Usually fashion brands make for horribly irrelevant branding examples. After all, what's interesting about selling things that everyone already wants, using expensively shot photos of gorgeous people?
Nothing, usually. But recently, Louis Vuitton has gotten back to their roots as purveyors of luxury travel goods, and established what is proving to be an excellent creative platform focused on Journeys, for the luggage part of their business.
The Wall Street Journal just covered the latest LV campaign focused on journeys, featuring astronauts Buzz Aldrin, Sally Ride and Jim Lovell. The campaign (obviously) features an amazingly beautiful, Annie Leibovitz-shot photograph of the three space travelers. But on the website, there's a video where you actually get to hear them discuss how they felt about traveling into space. Not so innovative if you were watching the Discovery Channel, but for a category that relies on beautiful people to create desire for inanimate objects, it feels different.
Other journeys featured on their site include a trip through Scotland with Sean Connery, San Francisco with Francis Ford Coppola, and Marrakech with Sofia Coppola (whose voice is unfortunately very grating).
In an industry where the biggest "ad campaign" news is usually which model they're going to use, Louis Vuitton is using the very foundation of their brand to tell stories that are actually interesting. The history of Louis Vuitton, which is covered in the book "Deluxe - How Luxury Lost it's Luster", begins with a journey. Louis Vuitton himself traveled 292 miles from his birthplace near the French Alps to Paris - which took him two years. In Paris, he became an apprentice to a master trunk maker, and eventually started his own business, creating luggage for royalty, explorers, and all sorts of people going to faraway lands.
So what do this Journey platform say about the brand? Well, it says that they know who they are. Beyond all the Marc Jacobs designs, and Stephen Sprouse homages, and the college girls with tiny pouchettes over their shoulders (you know who you are/were), they're saying that at their core, they are a company that appreciates the magnitude of the journeys we take in life. They understand that the things you take with you on your journeys - the bag you pack, your passport case, your luggage tags - are all part of your travel experience, and that experience should be special.

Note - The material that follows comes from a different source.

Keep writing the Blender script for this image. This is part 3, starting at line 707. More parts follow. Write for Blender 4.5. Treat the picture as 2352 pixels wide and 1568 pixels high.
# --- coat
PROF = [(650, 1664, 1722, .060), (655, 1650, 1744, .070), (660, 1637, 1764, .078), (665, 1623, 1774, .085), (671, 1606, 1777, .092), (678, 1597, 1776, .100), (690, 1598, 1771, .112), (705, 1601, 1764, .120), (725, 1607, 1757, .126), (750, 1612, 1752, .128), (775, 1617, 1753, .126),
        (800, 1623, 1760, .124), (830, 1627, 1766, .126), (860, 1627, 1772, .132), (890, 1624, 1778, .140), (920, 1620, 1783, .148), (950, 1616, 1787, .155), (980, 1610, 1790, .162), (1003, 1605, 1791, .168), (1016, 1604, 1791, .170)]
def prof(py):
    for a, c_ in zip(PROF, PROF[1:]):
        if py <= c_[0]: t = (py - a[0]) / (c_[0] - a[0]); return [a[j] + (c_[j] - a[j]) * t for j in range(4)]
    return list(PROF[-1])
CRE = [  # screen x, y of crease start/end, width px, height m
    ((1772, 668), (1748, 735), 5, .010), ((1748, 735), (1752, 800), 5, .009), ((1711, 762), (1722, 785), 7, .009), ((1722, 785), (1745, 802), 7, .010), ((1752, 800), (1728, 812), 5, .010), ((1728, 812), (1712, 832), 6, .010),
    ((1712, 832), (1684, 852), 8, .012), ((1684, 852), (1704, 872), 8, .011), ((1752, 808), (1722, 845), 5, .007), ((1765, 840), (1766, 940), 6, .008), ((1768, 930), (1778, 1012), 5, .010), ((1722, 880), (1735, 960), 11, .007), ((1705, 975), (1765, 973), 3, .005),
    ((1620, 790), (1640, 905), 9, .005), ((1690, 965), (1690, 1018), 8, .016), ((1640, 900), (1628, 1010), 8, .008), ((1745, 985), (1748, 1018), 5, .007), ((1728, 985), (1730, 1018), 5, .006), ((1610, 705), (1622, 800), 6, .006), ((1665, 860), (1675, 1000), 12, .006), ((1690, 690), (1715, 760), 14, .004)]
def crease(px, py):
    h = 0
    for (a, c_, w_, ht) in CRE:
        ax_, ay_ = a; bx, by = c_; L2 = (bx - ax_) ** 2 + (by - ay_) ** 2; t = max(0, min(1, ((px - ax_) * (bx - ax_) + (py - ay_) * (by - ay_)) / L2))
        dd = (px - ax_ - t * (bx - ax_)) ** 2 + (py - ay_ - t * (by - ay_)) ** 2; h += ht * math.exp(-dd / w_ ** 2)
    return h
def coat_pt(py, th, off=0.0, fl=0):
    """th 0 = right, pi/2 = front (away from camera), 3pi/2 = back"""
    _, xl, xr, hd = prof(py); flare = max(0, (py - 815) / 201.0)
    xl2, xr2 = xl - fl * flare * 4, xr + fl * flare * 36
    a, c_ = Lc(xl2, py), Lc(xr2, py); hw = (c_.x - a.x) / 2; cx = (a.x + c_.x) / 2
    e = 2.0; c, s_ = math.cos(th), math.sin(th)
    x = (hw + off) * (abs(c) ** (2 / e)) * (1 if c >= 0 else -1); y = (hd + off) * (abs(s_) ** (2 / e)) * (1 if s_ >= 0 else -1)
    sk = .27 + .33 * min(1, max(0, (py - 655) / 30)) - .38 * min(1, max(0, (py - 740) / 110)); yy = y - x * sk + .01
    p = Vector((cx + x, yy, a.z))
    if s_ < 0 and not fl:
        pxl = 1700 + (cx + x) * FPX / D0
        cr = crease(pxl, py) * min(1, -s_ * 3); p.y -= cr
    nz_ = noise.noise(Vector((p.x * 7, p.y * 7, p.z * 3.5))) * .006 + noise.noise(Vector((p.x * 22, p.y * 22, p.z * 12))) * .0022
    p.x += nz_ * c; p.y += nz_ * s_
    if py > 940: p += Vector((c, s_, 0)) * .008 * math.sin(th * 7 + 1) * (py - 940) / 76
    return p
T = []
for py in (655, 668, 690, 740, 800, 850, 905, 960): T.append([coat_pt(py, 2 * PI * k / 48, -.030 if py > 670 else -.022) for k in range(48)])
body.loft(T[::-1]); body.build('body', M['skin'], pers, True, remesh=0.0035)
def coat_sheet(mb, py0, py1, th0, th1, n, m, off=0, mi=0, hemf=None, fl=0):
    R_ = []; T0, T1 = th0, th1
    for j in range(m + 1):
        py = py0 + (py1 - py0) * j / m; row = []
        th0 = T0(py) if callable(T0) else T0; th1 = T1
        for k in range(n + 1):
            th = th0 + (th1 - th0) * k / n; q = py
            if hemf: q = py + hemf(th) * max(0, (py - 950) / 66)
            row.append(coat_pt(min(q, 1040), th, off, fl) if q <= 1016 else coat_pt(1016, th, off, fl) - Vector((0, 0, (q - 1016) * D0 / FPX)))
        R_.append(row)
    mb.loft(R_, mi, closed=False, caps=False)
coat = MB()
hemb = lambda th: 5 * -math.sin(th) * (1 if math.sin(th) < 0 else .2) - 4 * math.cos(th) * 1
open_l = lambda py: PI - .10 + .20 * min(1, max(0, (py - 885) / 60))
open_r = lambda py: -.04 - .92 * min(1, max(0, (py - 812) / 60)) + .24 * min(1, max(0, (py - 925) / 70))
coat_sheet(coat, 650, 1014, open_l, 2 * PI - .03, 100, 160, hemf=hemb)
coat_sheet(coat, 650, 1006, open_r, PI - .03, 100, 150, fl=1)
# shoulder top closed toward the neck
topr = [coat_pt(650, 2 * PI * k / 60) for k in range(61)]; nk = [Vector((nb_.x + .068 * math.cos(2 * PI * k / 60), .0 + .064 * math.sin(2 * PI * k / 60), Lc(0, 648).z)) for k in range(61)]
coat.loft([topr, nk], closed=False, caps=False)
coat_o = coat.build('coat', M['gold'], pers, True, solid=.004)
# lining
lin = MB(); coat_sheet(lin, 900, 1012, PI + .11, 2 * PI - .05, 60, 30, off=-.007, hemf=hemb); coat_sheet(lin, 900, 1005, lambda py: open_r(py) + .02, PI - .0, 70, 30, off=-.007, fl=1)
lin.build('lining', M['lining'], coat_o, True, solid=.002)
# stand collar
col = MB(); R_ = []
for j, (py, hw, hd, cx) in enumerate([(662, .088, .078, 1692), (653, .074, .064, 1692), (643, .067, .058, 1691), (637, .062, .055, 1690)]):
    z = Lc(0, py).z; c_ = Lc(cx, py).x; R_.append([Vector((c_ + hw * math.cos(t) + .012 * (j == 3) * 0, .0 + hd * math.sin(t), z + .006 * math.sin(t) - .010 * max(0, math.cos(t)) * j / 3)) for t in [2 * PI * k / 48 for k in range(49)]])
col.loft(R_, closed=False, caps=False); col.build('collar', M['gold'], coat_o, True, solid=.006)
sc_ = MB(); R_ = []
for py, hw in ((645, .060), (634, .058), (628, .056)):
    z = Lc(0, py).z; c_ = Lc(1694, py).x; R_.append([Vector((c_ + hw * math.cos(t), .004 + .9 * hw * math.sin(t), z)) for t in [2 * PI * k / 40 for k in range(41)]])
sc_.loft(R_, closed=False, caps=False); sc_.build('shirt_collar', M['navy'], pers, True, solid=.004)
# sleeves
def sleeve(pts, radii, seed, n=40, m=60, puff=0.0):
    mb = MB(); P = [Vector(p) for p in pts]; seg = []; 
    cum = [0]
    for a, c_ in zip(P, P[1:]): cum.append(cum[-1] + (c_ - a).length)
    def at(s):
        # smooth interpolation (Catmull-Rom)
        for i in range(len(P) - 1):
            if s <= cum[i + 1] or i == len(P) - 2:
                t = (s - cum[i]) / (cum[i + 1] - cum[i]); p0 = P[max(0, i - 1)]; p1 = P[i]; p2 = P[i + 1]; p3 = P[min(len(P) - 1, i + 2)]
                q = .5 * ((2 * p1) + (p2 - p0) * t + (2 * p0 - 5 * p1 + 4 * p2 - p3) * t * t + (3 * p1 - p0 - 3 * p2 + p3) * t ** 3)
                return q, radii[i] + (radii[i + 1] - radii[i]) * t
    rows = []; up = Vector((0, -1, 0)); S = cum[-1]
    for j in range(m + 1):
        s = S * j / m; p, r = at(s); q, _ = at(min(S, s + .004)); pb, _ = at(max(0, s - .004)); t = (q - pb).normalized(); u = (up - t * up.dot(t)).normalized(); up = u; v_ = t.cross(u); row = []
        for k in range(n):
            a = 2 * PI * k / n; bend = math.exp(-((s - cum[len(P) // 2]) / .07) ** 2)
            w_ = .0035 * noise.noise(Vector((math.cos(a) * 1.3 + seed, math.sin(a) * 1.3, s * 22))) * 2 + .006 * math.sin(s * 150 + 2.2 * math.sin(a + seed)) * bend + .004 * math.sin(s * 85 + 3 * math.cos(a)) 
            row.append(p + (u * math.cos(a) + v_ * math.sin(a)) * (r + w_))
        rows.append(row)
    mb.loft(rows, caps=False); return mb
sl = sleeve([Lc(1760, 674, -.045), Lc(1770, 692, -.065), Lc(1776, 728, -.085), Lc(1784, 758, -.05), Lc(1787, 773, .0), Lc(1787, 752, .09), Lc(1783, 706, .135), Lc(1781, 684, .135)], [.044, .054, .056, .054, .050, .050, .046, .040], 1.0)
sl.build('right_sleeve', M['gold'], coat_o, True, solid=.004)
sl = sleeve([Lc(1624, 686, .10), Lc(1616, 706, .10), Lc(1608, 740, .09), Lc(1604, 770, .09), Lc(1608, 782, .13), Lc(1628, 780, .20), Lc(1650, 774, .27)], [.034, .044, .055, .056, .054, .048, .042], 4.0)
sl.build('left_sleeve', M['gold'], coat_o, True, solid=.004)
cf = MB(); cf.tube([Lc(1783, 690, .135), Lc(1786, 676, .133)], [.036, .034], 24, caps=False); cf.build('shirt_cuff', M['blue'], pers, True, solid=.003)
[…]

And they're taking this understanding beyond ads - they've created city guides, and chosen partnerships that make sense, like creating bespoke luggage for Wes Anderson's movie The Darjeeling Limited.
Arguably, they can definitely do more, and better things with this concept. (Admittedly, the videos take forever to load, but are beautiful and ultimately do their job).
I guess what strikes me the most about their use of Journeys is that instead of telling you to buy a bag, they're telling you to take a trip. And to bring that feeling of wanderlust - the best setting for their products - to the foreground, they've chosen to create features and content that actually do make you want to buy a logoed & mongrammed suitcase, pack it, and take the next steamship (or spaceship) out of here.